Northern Star Resources boss Stuart Tonkin says the resources sector needs to do more to promote the positive role it plays across society, not least to ensure it can attract the next generation of skilled workers.
Addressing a packed Melbourne Mining Club function this week, Mr Tonkin said there remained a general lack of awareness and understanding of how the resources sector contributed positively to society.
This, in turn, added to the difficulty the sector faced in attracting the next generation to pursue a career in mining.
Northern Star (ASX: NST) is the second-largest listed gold producer in Australia and last financial year sold 1,561,000 ounces from its three production centres: Kalgoorlie and Yandal in Western Australia and Pogo in Canada.
The Perth-based miner is also one of the largest mining sector employers with a workforce of about 6000 employees and contractors. Northern Star’s workforce includes about 300 geologists, 200 engineers and more than 50 metallurgists and surveyors.
Like its peers, Northern Star is dealing with an acute skills shortage and the challenge of securing the next generation of workers.
Mr Tonkin joined the mining sector as a 17-year-old when he started studying engineering at the WA School of Mines in Kalgoorlie on a scholarship offered to him by contracting firm Eltin.
Delivering a well-received keynote address in front of more than 500 mining and capital markets leaders in the Melbourne Town Hall on Thursday, Mr Tonkin said the two “real issues facing the sector” were sentiment and skills, which he said were linked.
“The sentiment piece is that there is confusion out there as to what we do as a resources sector and why we are necessary,” Mr Tonkin said.
“I think we have to do a lot more to promote our relevance. There are some great initiatives by (the sector) in telling our story and explaining that but we need to drag and bring along a lot of people to understand the significance and importance and why, globally, (society) needs the resources sector to be strong, fit, safe and environmentally responsible.”
Mr Tonkin said this included highlighting the rewards a successful resources sector delivered society.
He said the annual sustainability reports produced by companies like Northern Star were great documents that highlighted many of the sector’s positive achievements but the audience for those reports “is quite finite”.
“We need to reach further and get the general rhetoric out there that people look for us for help and understand that we will modernise and deliver the minerals that society needs in the future to develop,” Mr Tonkin said.
“The skills piece is … linked to the sentiment. If you sit around a barbeque and (someone asks you) ‘what do you do’ and (you reply) ‘I am miner’, they walk of.
“You really want to see that people are proud to be involved and are attracted to (the sector). And the education piece, early days, feeds into those skills.
“We can always pay more and import those skills and do these things but it is something we reliably, always, through the cycles, need to invest in.
“For the students who are here (at the Melbourne Mining Club function) and looking and seeing what the sector can be, we also need to feed it back into the sentiment piece (to make sure) people are proud of the sector they are entering and not face that societal backlash that we do see.”

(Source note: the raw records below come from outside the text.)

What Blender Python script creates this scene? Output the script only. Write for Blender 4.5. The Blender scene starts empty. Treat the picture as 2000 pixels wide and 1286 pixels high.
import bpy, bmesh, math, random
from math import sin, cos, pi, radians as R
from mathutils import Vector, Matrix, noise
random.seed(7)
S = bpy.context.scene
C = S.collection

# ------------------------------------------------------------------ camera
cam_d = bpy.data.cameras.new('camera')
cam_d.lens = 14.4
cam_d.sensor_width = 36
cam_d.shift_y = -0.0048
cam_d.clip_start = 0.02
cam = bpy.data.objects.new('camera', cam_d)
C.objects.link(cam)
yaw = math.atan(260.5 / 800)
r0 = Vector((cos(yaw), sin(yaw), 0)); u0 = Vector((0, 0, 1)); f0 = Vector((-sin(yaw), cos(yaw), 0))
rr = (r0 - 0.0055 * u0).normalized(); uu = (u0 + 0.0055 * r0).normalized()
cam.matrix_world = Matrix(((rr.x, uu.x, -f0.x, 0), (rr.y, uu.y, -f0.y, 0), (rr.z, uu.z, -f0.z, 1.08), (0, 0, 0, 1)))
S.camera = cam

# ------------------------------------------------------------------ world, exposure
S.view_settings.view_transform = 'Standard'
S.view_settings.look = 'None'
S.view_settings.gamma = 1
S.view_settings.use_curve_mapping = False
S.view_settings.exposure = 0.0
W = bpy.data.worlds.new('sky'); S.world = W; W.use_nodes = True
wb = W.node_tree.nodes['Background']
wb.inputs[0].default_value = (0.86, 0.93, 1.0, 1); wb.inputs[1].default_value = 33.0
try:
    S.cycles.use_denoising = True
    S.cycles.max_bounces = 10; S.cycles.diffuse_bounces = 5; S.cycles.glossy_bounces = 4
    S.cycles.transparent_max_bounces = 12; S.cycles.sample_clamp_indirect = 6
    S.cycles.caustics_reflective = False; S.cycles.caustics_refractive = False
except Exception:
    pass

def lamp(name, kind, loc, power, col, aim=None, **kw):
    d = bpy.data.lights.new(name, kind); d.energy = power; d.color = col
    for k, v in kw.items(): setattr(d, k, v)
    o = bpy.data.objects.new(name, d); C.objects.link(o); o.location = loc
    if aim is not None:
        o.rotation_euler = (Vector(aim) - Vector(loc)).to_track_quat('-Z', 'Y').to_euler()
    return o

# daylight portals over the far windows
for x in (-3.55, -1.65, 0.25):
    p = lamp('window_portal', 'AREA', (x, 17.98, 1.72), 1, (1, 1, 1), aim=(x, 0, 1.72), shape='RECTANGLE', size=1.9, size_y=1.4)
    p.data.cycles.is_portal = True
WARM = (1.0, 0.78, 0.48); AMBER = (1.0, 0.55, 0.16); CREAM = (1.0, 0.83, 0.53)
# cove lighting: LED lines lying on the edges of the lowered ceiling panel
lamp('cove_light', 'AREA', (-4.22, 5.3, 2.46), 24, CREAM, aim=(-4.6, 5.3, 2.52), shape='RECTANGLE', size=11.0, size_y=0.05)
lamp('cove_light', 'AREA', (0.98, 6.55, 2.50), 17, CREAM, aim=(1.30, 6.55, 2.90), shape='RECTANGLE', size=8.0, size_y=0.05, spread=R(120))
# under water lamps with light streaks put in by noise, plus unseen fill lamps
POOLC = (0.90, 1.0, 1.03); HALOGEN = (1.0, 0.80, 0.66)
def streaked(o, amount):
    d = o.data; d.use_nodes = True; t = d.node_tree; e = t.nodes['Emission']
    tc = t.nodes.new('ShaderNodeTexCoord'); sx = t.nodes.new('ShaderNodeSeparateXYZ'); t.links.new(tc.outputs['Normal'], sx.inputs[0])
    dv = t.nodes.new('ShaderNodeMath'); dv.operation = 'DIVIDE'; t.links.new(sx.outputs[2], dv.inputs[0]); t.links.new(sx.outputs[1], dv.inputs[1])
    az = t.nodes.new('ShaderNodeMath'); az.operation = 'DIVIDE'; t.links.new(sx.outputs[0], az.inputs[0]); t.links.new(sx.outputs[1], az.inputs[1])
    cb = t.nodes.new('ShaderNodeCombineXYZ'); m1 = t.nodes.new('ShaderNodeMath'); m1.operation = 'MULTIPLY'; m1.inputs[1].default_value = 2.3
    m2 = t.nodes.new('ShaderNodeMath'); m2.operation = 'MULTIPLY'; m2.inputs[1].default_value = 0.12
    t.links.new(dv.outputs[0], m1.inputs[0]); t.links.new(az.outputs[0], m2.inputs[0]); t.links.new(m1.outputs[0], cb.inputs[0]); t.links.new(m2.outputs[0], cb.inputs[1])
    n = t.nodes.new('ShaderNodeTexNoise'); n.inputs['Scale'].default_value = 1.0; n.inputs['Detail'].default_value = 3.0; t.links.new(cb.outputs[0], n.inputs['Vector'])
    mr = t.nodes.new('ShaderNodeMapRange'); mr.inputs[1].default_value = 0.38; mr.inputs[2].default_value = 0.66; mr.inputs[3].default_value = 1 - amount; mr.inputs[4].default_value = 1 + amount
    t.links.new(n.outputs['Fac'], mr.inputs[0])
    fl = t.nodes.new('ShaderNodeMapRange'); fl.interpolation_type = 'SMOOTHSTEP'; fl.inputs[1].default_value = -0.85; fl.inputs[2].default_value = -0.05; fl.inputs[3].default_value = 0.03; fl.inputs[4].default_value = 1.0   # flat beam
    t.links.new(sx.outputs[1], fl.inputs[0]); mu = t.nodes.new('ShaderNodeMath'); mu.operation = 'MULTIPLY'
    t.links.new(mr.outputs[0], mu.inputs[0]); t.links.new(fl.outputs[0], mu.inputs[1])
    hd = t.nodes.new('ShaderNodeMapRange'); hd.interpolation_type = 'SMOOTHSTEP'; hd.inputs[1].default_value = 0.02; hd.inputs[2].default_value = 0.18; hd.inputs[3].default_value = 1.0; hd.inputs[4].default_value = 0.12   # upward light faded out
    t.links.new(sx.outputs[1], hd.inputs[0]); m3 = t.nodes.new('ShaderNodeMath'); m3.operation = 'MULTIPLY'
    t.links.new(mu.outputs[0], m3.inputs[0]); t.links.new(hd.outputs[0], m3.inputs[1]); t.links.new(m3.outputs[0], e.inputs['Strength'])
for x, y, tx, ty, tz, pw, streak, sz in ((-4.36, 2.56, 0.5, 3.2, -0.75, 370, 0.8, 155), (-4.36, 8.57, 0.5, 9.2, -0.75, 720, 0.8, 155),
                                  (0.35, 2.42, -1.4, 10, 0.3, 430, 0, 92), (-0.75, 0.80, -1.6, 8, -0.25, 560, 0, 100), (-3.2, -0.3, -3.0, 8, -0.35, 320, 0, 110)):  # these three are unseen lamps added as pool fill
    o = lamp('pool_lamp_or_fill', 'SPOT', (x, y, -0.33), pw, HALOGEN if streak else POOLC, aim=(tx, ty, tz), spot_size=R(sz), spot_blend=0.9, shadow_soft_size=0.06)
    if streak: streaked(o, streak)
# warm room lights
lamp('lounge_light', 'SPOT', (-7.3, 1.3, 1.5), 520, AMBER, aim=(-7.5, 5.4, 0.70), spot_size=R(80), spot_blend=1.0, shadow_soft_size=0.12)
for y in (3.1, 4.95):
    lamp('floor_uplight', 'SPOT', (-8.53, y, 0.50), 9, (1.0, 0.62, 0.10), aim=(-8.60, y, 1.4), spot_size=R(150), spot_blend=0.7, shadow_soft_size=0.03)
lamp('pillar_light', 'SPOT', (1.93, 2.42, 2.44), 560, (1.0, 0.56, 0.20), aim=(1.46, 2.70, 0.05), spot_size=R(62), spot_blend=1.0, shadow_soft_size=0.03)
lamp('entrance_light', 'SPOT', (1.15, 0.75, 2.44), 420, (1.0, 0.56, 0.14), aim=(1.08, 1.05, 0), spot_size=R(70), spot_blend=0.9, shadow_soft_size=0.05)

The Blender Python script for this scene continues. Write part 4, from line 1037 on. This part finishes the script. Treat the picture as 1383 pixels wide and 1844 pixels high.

Northern Star disclosed in its 2022 Sustainability Report that the number of graduates, undergraduates, trainees, vacation students and interns had almost trebled year-on-year from 138 to 326 though the number of apprentices had fallen from 92 in FY21 to 73. In total, 159 Northern Star employees participated in leadership development training during FY22.
Northern Star funds 12 five-year university degrees as part of campaigns run by MADALAH, a not-for-profit organisation that provides opportunities for Indigenous students from remote and regional Western Australia to attend boarding school and then university in Perth, and last year also sponsored 11 scholarship university students in a variety of disciplines.